What is a good NDWI value?

For crops, the right NDWI depends on what you’re monitoring. Slightly negative values (−0.1 to −0.3) are normal for healthy vegetated land — you are looking for stability, not high values. Positive values indicate surface water, which may be desirable (irrigation, rice) or a problem (waterlogging). Watch for sudden drops, which indicate drying.

What is the difference between NDWI and NDMI?

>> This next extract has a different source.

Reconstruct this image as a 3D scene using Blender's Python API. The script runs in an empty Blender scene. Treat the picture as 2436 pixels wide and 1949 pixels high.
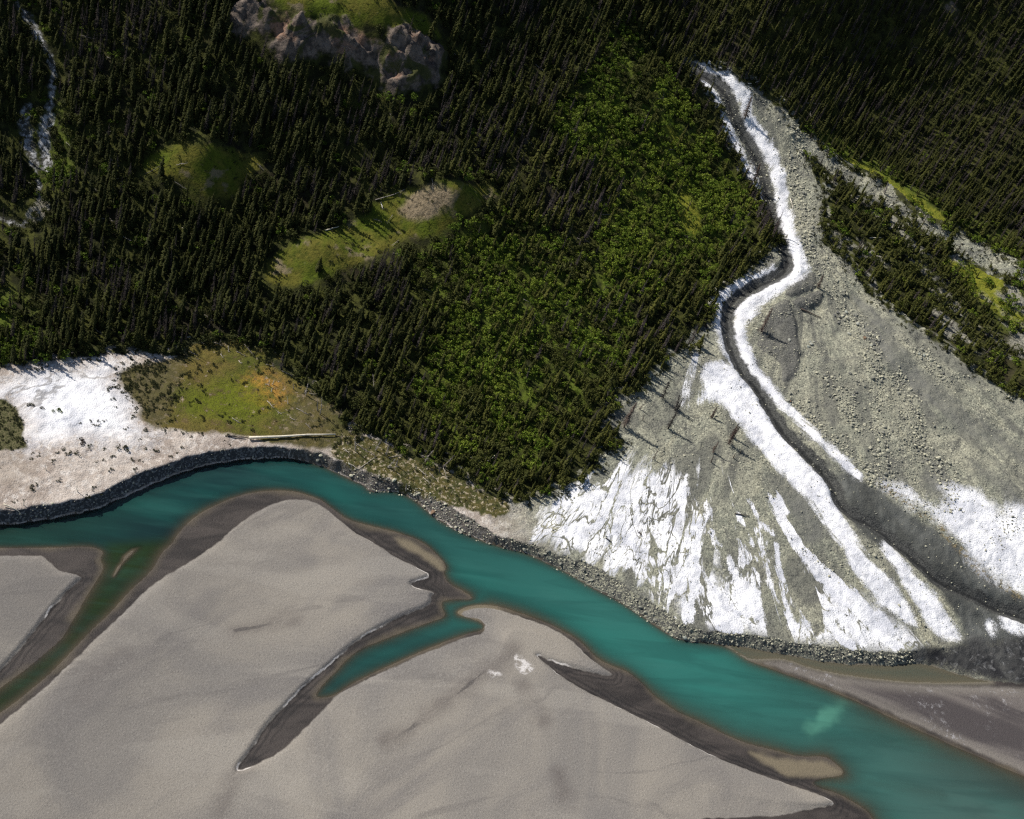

NDWI (McFeeters, Green/NIR) detects open water on the ground. NDMI (Gao, NIR/SWIR) measures water inside leaves. A flooded field has high NDWI; a healthy well-watered crop has high NDMI. They answer different questions — use NDWI for flooding and drainage, NDMI for crop moisture stress.

Can NDWI detect drought?

Indirectly. NDWI shows surface drying, which often accompanies drought, but it does not measure the water inside the plant. For drought stress in vegetation, NDMI is more reliable because it responds to leaf water content, not just surface wetness.

Why is my field's NDWI negative?

Negative NDWI on a field simply means there is no open water — which is normal for dry land and most crops. It does not mean your crop is thirsty. Only positive NDWI (above zero) indicates standing water; for plant moisture, check NDMI instead.